We thank the referee for their thorough review and constructive feedback. Below we address each major comment directly.

read point-by-point responses
  1. Referee: [Abstract] Abstract: the claims that the test simulations 'demonstrate these initial conditions to be stable against deformation and mixing' and produce 'uncontaminated' regions 'exceeding 6 virial radii' to an 'unprecedented degree' are presented without any quantitative metrics (e.g., contamination fractions, particle mixing statistics, boundary displacement measures, or comparison baselines). This directly undermines evaluation of the central claim.

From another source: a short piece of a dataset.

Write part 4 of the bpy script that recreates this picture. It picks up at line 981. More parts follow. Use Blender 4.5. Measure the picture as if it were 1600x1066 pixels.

    Authors: We agree that the abstract would benefit from quantitative support for these claims. The body of the manuscript presents results from the 20 test simulations, including measurements of pristine volumes. We will revise the abstract to include key quantitative metrics drawn from those results, such as the fraction of regions achieving pristine volumes beyond 6 r_vir and any reported boundary stability statistics. revision: yes

  2. Referee: [Methods/Results] Methods/Results: the assumption that gravity-only forward runs accurately predict contamination-free volumes in the full (presumably hydro) zoom-in simulations is load-bearing, yet no details are given on how contamination was quantified in the 20 test runs, what resolution or physics were used, or any error analysis supporting the >6 r_vir claim.

    Authors: The 20 test simulations are gravity-only runs performed at the resolution of the parent box, with contamination quantified by tracking high-mass particle IDs relative to the zoom-in boundaries. We will add a new subsection to the Methods detailing the exact quantification procedure, resolution, physics (gravity-only), and any error or robustness analysis supporting the >6 r_vir claim. We will also clarify that boundary stability is governed by gravitational dynamics, so the gravity-only forward runs provide a direct test of the selection method; full hydrodynamical effects on mixing will be addressed in future work once the ICs are used. revision: yes

Circularity Check

0 steps flagged

No significant circularity

full rationale

The paper introduces a practical method for generating zoom-in initial conditions by selecting regions via a gravity-only forward run of the parent simulation and then validates boundary stability through independent test simulations on 20 regions. No mathematical derivation chain exists that reduces a claimed result to its own inputs by construction. No self-citations are invoked as load-bearing uniqueness theorems, no parameters are fitted and then relabeled as predictions, and no ansatzes are smuggled via prior work. The central claim (uncontaminated volumes exceeding 6 r_vir) rests on direct numerical tests rather than definitional equivalence or self-referential justification.

Axiom & Free-Parameter Ledger

0 free parameters · 0 axioms · 0 invented entities

Abstract provides no details on free parameters, axioms, or invented entities; assessment limited to surface description.